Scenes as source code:
__________

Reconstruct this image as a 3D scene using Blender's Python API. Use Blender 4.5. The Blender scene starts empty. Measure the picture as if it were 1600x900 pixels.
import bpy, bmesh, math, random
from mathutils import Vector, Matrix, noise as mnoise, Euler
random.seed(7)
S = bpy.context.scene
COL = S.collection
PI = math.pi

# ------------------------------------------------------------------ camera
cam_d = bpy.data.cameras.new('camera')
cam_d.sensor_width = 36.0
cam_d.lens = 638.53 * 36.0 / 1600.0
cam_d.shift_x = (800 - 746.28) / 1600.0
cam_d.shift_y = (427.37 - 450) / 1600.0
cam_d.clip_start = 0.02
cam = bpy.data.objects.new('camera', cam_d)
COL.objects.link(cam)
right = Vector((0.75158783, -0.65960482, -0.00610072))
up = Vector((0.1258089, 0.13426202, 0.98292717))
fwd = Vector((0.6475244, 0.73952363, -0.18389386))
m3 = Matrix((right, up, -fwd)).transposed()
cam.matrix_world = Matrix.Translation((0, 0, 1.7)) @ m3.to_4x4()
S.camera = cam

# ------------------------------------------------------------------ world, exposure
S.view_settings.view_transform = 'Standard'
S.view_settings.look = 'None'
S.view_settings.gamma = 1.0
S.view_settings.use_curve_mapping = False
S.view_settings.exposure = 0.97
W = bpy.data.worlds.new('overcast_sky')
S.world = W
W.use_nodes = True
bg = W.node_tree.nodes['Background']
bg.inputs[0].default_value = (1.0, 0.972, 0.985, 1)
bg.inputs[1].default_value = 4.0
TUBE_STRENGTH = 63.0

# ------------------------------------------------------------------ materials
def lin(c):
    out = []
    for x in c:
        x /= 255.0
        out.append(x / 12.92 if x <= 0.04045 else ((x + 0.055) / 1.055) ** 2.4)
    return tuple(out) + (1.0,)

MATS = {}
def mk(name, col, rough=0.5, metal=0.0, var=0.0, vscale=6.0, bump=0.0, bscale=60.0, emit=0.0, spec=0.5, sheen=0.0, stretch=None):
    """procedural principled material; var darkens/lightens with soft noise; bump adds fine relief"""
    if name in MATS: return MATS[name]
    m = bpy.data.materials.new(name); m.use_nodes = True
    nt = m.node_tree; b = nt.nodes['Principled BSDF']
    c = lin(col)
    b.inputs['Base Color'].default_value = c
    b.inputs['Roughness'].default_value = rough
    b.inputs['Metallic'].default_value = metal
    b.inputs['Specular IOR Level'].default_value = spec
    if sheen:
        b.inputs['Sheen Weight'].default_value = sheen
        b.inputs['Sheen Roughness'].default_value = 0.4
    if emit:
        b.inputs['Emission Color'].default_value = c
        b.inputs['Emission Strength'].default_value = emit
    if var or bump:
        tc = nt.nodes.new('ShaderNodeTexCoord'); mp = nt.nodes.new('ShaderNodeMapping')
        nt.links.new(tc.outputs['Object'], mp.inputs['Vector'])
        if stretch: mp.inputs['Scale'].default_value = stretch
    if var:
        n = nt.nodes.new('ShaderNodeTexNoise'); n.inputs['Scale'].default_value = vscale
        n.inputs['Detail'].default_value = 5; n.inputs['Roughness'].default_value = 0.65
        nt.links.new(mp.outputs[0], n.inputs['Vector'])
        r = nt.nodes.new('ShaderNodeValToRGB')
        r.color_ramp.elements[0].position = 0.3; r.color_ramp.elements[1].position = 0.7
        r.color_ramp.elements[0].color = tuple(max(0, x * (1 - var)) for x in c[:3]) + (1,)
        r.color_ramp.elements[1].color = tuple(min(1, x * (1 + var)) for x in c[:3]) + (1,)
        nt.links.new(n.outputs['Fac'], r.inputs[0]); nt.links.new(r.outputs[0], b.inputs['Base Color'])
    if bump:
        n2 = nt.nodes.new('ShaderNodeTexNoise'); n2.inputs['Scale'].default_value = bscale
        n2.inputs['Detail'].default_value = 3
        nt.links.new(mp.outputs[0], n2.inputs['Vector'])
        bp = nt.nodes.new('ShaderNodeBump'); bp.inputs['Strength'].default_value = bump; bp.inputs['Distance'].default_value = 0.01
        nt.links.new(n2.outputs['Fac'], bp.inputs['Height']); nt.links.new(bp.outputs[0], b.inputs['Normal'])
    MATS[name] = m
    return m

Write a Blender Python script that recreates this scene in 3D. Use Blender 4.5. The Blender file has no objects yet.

__________

GIVEN PROBLEM
Restate all of the entries exactly, please.

SOLVED PROBLEM
Reconstruct this image as a 3D scene using Blender's Python API. Use Blender 4.5. The Blender scene starts empty. Measure the picture as if it were 1600x900 pixels.
import bpy, bmesh, math, random
from mathutils import Vector, Matrix, noise as mnoise, Euler
random.seed(7)
S = bpy.context.scene
COL = S.collection
PI = math.pi

# ------------------------------------------------------------------ camera
cam_d = bpy.data.cameras.new('camera')
cam_d.sensor_width = 36.0
cam_d.lens = 638.53 * 36.0 / 1600.0
cam_d.shift_x = (800 - 746.28) / 1600.0
cam_d.shift_y = (427.37 - 450) / 1600.0
cam_d.clip_start = 0.02
cam = bpy.data.objects.new('camera', cam_d)
COL.objects.link(cam)
right = Vector((0.75158783, -0.65960482, -0.00610072))
up = Vector((0.1258089, 0.13426202, 0.98292717))
fwd = Vector((0.6475244, 0.73952363, -0.18389386))
m3 = Matrix((right, up, -fwd)).transposed()
cam.matrix_world = Matrix.Translation((0, 0, 1.7)) @ m3.to_4x4()
S.camera = cam

# ------------------------------------------------------------------ world, exposure
S.view_settings.view_transform = 'Standard'
S.view_settings.look = 'None'
S.view_settings.gamma = 1.0
S.view_settings.use_curve_mapping = False
S.view_settings.exposure = 0.97
W = bpy.data.worlds.new('overcast_sky')
S.world = W
W.use_nodes = True
bg = W.node_tree.nodes['Background']
bg.inputs[0].default_value = (1.0, 0.972, 0.985, 1)
bg.inputs[1].default_value = 4.0
TUBE_STRENGTH = 63.0

# ------------------------------------------------------------------ materials
def lin(c):
    out = []
    for x in c:
        x /= 255.0
        out.append(x / 12.92 if x <= 0.04045 else ((x + 0.055) / 1.055) ** 2.4)
    return tuple(out) + (1.0,)

MATS = {}
def mk(name, col, rough=0.5, metal=0.0, var=0.0, vscale=6.0, bump=0.0, bscale=60.0, emit=0.0, spec=0.5, sheen=0.0, stretch=None):
    """procedural principled material; var darkens/lightens with soft noise; bump adds fine relief"""
    if name in MATS: return MATS[name]
    m = bpy.data.materials.new(name); m.use_nodes = True
    nt = m.node_tree; b = nt.nodes['Principled BSDF']
    c = lin(col)
    b.inputs['Base Color'].default_value = c
    b.inputs['Roughness'].default_value = rough
    b.inputs['Metallic'].default_value = metal
    b.inputs['Specular IOR Level'].default_value = spec
    if sheen:
        b.inputs['Sheen Weight'].default_value = sheen
        b.inputs['Sheen Roughness'].default_value = 0.4
    if emit:
        b.inputs['Emission Color'].default_value = c
        b.inputs['Emission Strength'].default_value = emit
    if var or bump:
        tc = nt.nodes.new('ShaderNodeTexCoord'); mp = nt.nodes.new('ShaderNodeMapping')
        nt.links.new(tc.outputs['Object'], mp.inputs['Vector'])
        if stretch: mp.inputs['Scale'].default_value = stretch
    if var:
        n = nt.nodes.new('ShaderNodeTexNoise'); n.inputs['Scale'].default_value = vscale
        n.inputs['Detail'].default_value = 5; n.inputs['Roughness'].default_value = 0.65
        nt.links.new(mp.outputs[0], n.inputs['Vector'])
        r = nt.nodes.new('ShaderNodeValToRGB')
        r.color_ramp.elements[0].position = 0.3; r.color_ramp.elements[1].position = 0.7
        r.color_ramp.elements[0].color = tuple(max(0, x * (1 - var)) for x in c[:3]) + (1,)
        r.color_ramp.elements[1].color = tuple(min(1, x * (1 + var)) for x in c[:3]) + (1,)
        nt.links.new(n.outputs['Fac'], r.inputs[0]); nt.links.new(r.outputs[0], b.inputs['Base Color'])
    if bump:
        n2 = nt.nodes.new('ShaderNodeTexNoise'); n2.inputs['Scale'].default_value = bscale
        n2.inputs['Detail'].default_value = 3
        nt.links.new(mp.outputs[0], n2.inputs['Vector'])
        bp = nt.nodes.new('ShaderNodeBump'); bp.inputs['Strength'].default_value = bump; bp.inputs['Distance'].default_value = 0.01
        nt.links.new(n2.outputs['Fac'], bp.inputs['Height']); nt.links.new(bp.outputs[0], b.inputs['Normal'])
    MATS[name] = m
    return m

Write a Blender Python script that recreates this scene in 3D. Use Blender 4.5. The Blender file has no objects yet.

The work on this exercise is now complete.